Verbatim output of all the material below is required.

> [Dataset extract]:
□ □ □
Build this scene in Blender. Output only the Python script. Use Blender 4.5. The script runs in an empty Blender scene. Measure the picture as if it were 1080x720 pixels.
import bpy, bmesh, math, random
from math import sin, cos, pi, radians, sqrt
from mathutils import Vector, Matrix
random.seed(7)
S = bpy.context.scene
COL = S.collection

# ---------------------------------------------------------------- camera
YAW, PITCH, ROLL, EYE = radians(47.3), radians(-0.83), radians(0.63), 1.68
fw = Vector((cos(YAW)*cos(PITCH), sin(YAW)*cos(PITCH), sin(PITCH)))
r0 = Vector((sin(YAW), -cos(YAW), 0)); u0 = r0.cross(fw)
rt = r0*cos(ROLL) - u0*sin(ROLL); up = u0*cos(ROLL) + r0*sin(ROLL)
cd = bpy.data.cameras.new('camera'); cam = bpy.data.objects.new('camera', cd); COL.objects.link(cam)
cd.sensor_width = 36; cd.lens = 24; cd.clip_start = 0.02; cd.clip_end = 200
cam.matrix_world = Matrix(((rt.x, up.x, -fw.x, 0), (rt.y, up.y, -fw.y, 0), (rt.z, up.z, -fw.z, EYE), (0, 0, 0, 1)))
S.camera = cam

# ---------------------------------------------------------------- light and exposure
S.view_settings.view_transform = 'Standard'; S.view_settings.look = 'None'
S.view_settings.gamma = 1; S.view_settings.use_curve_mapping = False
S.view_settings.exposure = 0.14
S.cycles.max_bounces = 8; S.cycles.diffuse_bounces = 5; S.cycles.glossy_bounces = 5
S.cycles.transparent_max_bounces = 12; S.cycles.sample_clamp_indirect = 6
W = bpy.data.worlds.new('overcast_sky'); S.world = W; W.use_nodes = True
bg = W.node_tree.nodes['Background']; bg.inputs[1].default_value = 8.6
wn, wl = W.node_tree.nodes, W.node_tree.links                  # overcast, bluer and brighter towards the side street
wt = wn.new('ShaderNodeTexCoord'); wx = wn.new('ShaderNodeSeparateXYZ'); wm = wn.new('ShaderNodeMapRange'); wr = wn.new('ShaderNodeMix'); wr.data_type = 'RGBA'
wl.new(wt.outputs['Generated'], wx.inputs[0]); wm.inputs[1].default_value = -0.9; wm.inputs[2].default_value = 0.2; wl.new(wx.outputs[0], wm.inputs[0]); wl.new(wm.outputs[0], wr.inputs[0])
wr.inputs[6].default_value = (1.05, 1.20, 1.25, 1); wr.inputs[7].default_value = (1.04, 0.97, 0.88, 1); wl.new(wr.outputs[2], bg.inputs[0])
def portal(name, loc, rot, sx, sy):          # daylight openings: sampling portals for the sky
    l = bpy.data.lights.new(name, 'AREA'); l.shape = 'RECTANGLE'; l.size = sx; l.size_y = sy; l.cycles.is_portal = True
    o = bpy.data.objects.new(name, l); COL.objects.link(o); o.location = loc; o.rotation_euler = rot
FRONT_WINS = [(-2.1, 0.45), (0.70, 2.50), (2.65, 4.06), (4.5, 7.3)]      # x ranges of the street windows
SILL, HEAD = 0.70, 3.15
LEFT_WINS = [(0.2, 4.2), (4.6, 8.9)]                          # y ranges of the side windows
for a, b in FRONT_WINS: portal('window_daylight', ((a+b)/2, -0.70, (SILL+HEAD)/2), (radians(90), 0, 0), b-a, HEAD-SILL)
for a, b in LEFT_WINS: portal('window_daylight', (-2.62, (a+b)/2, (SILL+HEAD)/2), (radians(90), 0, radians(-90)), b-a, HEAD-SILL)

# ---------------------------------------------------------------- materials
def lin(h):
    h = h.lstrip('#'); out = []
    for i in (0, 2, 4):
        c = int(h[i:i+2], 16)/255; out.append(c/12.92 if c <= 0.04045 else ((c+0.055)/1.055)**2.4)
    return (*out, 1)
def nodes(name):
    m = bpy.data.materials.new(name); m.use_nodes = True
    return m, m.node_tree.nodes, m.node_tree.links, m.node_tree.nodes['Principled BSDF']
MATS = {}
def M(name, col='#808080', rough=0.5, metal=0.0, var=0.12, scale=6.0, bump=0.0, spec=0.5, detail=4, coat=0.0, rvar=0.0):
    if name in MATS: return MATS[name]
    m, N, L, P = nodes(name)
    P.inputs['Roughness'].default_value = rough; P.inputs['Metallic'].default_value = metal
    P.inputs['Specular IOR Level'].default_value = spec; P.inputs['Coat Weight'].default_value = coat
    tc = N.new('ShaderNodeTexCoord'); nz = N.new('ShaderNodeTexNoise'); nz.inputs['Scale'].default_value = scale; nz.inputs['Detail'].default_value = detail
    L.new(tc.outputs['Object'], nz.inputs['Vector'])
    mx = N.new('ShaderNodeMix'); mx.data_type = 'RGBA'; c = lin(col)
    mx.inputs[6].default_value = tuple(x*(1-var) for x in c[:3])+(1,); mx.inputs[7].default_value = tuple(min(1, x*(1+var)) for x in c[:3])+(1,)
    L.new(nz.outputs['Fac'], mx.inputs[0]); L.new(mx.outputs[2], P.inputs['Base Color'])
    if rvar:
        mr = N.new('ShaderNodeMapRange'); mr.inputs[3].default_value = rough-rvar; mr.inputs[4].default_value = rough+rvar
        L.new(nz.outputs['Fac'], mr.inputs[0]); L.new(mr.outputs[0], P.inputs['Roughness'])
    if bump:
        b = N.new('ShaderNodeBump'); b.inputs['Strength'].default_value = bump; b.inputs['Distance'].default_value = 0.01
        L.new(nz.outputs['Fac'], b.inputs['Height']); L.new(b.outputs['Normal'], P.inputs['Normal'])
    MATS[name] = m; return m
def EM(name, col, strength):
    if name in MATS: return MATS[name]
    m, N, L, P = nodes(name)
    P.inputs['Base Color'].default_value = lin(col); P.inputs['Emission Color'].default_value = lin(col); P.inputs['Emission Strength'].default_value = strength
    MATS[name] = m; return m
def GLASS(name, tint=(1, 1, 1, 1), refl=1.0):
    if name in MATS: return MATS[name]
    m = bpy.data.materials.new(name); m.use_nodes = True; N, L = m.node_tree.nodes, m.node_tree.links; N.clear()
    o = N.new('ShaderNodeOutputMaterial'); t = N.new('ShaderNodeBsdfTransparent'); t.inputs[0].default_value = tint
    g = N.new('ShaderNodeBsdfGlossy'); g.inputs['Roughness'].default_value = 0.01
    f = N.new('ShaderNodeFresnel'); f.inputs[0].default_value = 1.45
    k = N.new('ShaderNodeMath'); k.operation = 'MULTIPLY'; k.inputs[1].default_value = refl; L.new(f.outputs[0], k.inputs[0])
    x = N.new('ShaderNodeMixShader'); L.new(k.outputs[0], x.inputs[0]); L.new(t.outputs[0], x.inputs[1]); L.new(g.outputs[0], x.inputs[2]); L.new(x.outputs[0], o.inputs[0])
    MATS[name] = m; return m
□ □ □
> [Completed exercise]:
Build this scene in Blender. Output only the Python script. Use Blender 4.5. The script runs in an empty Blender scene. Measure the picture as if it were 1080x720 pixels.
import bpy, bmesh, math, random
from math import sin, cos, pi, radians, sqrt
from mathutils import Vector, Matrix
random.seed(7)
S = bpy.context.scene
COL = S.collection

# ---------------------------------------------------------------- camera
YAW, PITCH, ROLL, EYE = radians(47.3), radians(-0.83), radians(0.63), 1.68
fw = Vector((cos(YAW)*cos(PITCH), sin(YAW)*cos(PITCH), sin(PITCH)))
r0 = Vector((sin(YAW), -cos(YAW), 0)); u0 = r0.cross(fw)
rt = r0*cos(ROLL) - u0*sin(ROLL); up = u0*cos(ROLL) + r0*sin(ROLL)
cd = bpy.data.cameras.new('camera'); cam = bpy.data.objects.new('camera', cd); COL.objects.link(cam)
cd.sensor_width = 36; cd.lens = 24; cd.clip_start = 0.02; cd.clip_end = 200
cam.matrix_world = Matrix(((rt.x, up.x, -fw.x, 0), (rt.y, up.y, -fw.y, 0), (rt.z, up.z, -fw.z, EYE), (0, 0, 0, 1)))
S.camera = cam

# ---------------------------------------------------------------- light and exposure
S.view_settings.view_transform = 'Standard'; S.view_settings.look = 'None'
S.view_settings.gamma = 1; S.view_settings.use_curve_mapping = False
S.view_settings.exposure = 0.14
S.cycles.max_bounces = 8; S.cycles.diffuse_bounces = 5; S.cycles.glossy_bounces = 5
S.cycles.transparent_max_bounces = 12; S.cycles.sample_clamp_indirect = 6
W = bpy.data.worlds.new('overcast_sky'); S.world = W; W.use_nodes = True
bg = W.node_tree.nodes['Background']; bg.inputs[1].default_value = 8.6
wn, wl = W.node_tree.nodes, W.node_tree.links                  # overcast, bluer and brighter towards the side street
wt = wn.new('ShaderNodeTexCoord'); wx = wn.new('ShaderNodeSeparateXYZ'); wm = wn.new('ShaderNodeMapRange'); wr = wn.new('ShaderNodeMix'); wr.data_type = 'RGBA'
wl.new(wt.outputs['Generated'], wx.inputs[0]); wm.inputs[1].default_value = -0.9; wm.inputs[2].default_value = 0.2; wl.new(wx.outputs[0], wm.inputs[0]); wl.new(wm.outputs[0], wr.inputs[0])
wr.inputs[6].default_value = (1.05, 1.20, 1.25, 1); wr.inputs[7].default_value = (1.04, 0.97, 0.88, 1); wl.new(wr.outputs[2], bg.inputs[0])
def portal(name, loc, rot, sx, sy):          # daylight openings: sampling portals for the sky
    l = bpy.data.lights.new(name, 'AREA'); l.shape = 'RECTANGLE'; l.size = sx; l.size_y = sy; l.cycles.is_portal = True
    o = bpy.data.objects.new(name, l); COL.objects.link(o); o.location = loc; o.rotation_euler = rot
FRONT_WINS = [(-2.1, 0.45), (0.70, 2.50), (2.65, 4.06), (4.5, 7.3)]      # x ranges of the street windows
SILL, HEAD = 0.70, 3.15
LEFT_WINS = [(0.2, 4.2), (4.6, 8.9)]                          # y ranges of the side windows
for a, b in FRONT_WINS: portal('window_daylight', ((a+b)/2, -0.70, (SILL+HEAD)/2), (radians(90), 0, 0), b-a, HEAD-SILL)
for a, b in LEFT_WINS: portal('window_daylight', (-2.62, (a+b)/2, (SILL+HEAD)/2), (radians(90), 0, radians(-90)), b-a, HEAD-SILL)

# ---------------------------------------------------------------- materials
def lin(h):
    h = h.lstrip('#'); out = []
    for i in (0, 2, 4):
        c = int(h[i:i+2], 16)/255; out.append(c/12.92 if c <= 0.04045 else ((c+0.055)/1.055)**2.4)
    return (*out, 1)
def nodes(name):
    m = bpy.data.materials.new(name); m.use_nodes = True
    return m, m.node_tree.nodes, m.node_tree.links, m.node_tree.nodes['Principled BSDF']
MATS = {}
def M(name, col='#808080', rough=0.5, metal=0.0, var=0.12, scale=6.0, bump=0.0, spec=0.5, detail=4, coat=0.0, rvar=0.0):
    if name in MATS: return MATS[name]
    m, N, L, P = nodes(name)
    P.inputs['Roughness'].default_value = rough; P.inputs['Metallic'].default_value = metal
    P.inputs['Specular IOR Level'].default_value = spec; P.inputs['Coat Weight'].default_value = coat
    tc = N.new('ShaderNodeTexCoord'); nz = N.new('ShaderNodeTexNoise'); nz.inputs['Scale'].default_value = scale; nz.inputs['Detail'].default_value = detail
    L.new(tc.outputs['Object'], nz.inputs['Vector'])
    mx = N.new('ShaderNodeMix'); mx.data_type = 'RGBA'; c = lin(col)
    mx.inputs[6].default_value = tuple(x*(1-var) for x in c[:3])+(1,); mx.inputs[7].default_value = tuple(min(1, x*(1+var)) for x in c[:3])+(1,)
    L.new(nz.outputs['Fac'], mx.inputs[0]); L.new(mx.outputs[2], P.inputs['Base Color'])
    if rvar:
        mr = N.new('ShaderNodeMapRange'); mr.inputs[3].default_value = rough-rvar; mr.inputs[4].default_value = rough+rvar
        L.new(nz.outputs['Fac'], mr.inputs[0]); L.new(mr.outputs[0], P.inputs['Roughness'])
    if bump:
        b = N.new('ShaderNodeBump'); b.inputs['Strength'].default_value = bump; b.inputs['Distance'].default_value = 0.01
        L.new(nz.outputs['Fac'], b.inputs['Height']); L.new(b.outputs['Normal'], P.inputs['Normal'])
    MATS[name] = m; return m
def EM(name, col, strength):
    if name in MATS: return MATS[name]
    m, N, L, P = nodes(name)
    P.inputs['Base Color'].default_value = lin(col); P.inputs['Emission Color'].default_value = lin(col); P.inputs['Emission Strength'].default_value = strength
    MATS[name] = m; return m
def GLASS(name, tint=(1, 1, 1, 1), refl=1.0):
    if name in MATS: return MATS[name]
    m = bpy.data.materials.new(name); m.use_nodes = True; N, L = m.node_tree.nodes, m.node_tree.links; N.clear()
    o = N.new('ShaderNodeOutputMaterial'); t = N.new('ShaderNodeBsdfTransparent'); t.inputs[0].default_value = tint
    g = N.new('ShaderNodeBsdfGlossy'); g.inputs['Roughness'].default_value = 0.01
    f = N.new('ShaderNodeFresnel'); f.inputs[0].default_value = 1.45
    k = N.new('ShaderNodeMath'); k.operation = 'MULTIPLY'; k.inputs[1].default_value = refl; L.new(f.outputs[0], k.inputs[0])
    x = N.new('ShaderNodeMixShader'); L.new(k.outputs[0], x.inputs[0]); L.new(t.outputs[0], x.inputs[1]); L.new(g.outputs[0], x.inputs[2]); L.new(x.outputs[0], o.inputs[0])
    MATS[name] = m; return m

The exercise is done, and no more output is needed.